Start

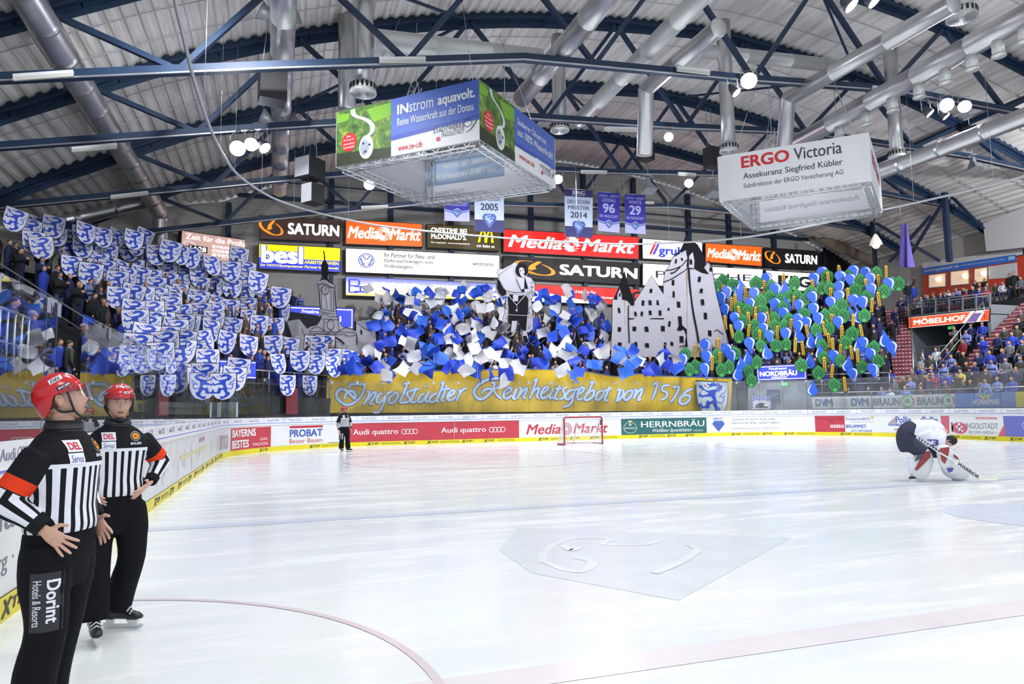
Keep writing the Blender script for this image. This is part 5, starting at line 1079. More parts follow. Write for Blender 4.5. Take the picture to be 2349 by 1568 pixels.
# seat rows
conc = mat('step_concrete', sr(96, 92, 96), .8, var=.15); rw_ = mat('tread_red', sr(150, 58, 70), .7); ww_ = mat('tread_white', sr(206, 200, 204), .7)
mb = MB(); NSR = 14
for k in range(NSR):
    x0 = 34.6+.85*k; z = 1.55+.5*k; y1 = min(27.2, .88*(x0-2.07)-3.6) if x0 < 41 else 25.2
    mb.box((x0+.425, (2+y1)/2, z/2), (.85, y1-2, z), terr)
tag(mb.build('floor_seat_rows'), kind='structure')
seat_b = mat('seat_blue', sr(40, 52, 110), .6)
# lower corner floor
mb = MB(); ss = [s_at(p, 1., 1.6) for p in range(1866, 2096, 12)]
for j in range(3):
    for a, b in zip(ss, ss[1:]):
        P = [PT(a, .9+.5*j, 1.7+.8*j), PT(b, .9+.5*j, 1.7+.8*j), PT(b, .9+.5*j, 2.5+.8*j), PT(a, .9+.5*j, 2.5+.8*j)]; mb.slab(P, (0, 0, -.9-.5*j), terr)
tag(mb.build('floor_lower_rows'), kind='structure')
for j in range(3):
    for a in ss[1::2]:
        p, n = path(a); spectator(PT(a+jit(.2), .9+.5*j, 2.1+.8*j), -n, rnd.choice(['down', 'clap', 'down']), 'low right corner')
def rsp(px, py, x, z, pose, grp, jk=None, face=Vector((-1, -.15, 0))):
    P = onax(0, x, px, py); spectator(Vector((x, P.y, z)), face, pose, grp, jk)
for k in range(NSR):
    x0 = 34.95+.85*k; z = 1.55+.5*k; ylim = min(27.0, .88*(x0-2.07)-3.8) if x0 < 41 else 25.0; y = ylim-.3-.3*(k % 2)
    y0_ = (x0-2.07)*.66-4.6
    while y > y0_:
        if not (37.5 < x0 < 46 and 24.0 < y < 25.6) and rnd.random() < .90: spectator(Vector((x0+.15, y+jit(.08), z)), Vector((-1, -.1, 0)), 'sit' if rnd.random() < .9 else 'clap', 'people in the seats on the right', rnd.choice(JW+['yellow and blue']))
        y -= .72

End

Requirement: Transcribe the full listing character for character. Pictures are excluded.

Solution for this problem:
Keep writing the Blender script for this image. This is part 5, starting at line 1079. More parts follow. Write for Blender 4.5. Take the picture to be 2349 by 1568 pixels.
# seat rows
conc = mat('step_concrete', sr(96, 92, 96), .8, var=.15); rw_ = mat('tread_red', sr(150, 58, 70), .7); ww_ = mat('tread_white', sr(206, 200, 204), .7)
mb = MB(); NSR = 14
for k in range(NSR):
    x0 = 34.6+.85*k; z = 1.55+.5*k; y1 = min(27.2, .88*(x0-2.07)-3.6) if x0 < 41 else 25.2
    mb.box((x0+.425, (2+y1)/2, z/2), (.85, y1-2, z), terr)
tag(mb.build('floor_seat_rows'), kind='structure')
seat_b = mat('seat_blue', sr(40, 52, 110), .6)
# lower corner floor
mb = MB(); ss = [s_at(p, 1., 1.6) for p in range(1866, 2096, 12)]
for j in range(3):
    for a, b in zip(ss, ss[1:]):
        P = [PT(a, .9+.5*j, 1.7+.8*j), PT(b, .9+.5*j, 1.7+.8*j), PT(b, .9+.5*j, 2.5+.8*j), PT(a, .9+.5*j, 2.5+.8*j)]; mb.slab(P, (0, 0, -.9-.5*j), terr)
tag(mb.build('floor_lower_rows'), kind='structure')
for j in range(3):
    for a in ss[1::2]:
        p, n = path(a); spectator(PT(a+jit(.2), .9+.5*j, 2.1+.8*j), -n, rnd.choice(['down', 'clap', 'down']), 'low right corner')
def rsp(px, py, x, z, pose, grp, jk=None, face=Vector((-1, -.15, 0))):
    P = onax(0, x, px, py); spectator(Vector((x, P.y, z)), face, pose, grp, jk)
for k in range(NSR):
    x0 = 34.95+.85*k; z = 1.55+.5*k; ylim = min(27.0, .88*(x0-2.07)-3.8) if x0 < 41 else 25.0; y = ylim-.3-.3*(k % 2)
    y0_ = (x0-2.07)*.66-4.6
    while y > y0_:
        if not (37.5 < x0 < 46 and 24.0 < y < 25.6) and rnd.random() < .90: spectator(Vector((x0+.15, y+jit(.08), z)), Vector((-1, -.1, 0)), 'sit' if rnd.random() < .9 else 'clap', 'people in the seats on the right', rnd.choice(JW+['yellow and blue']))
        y -= .72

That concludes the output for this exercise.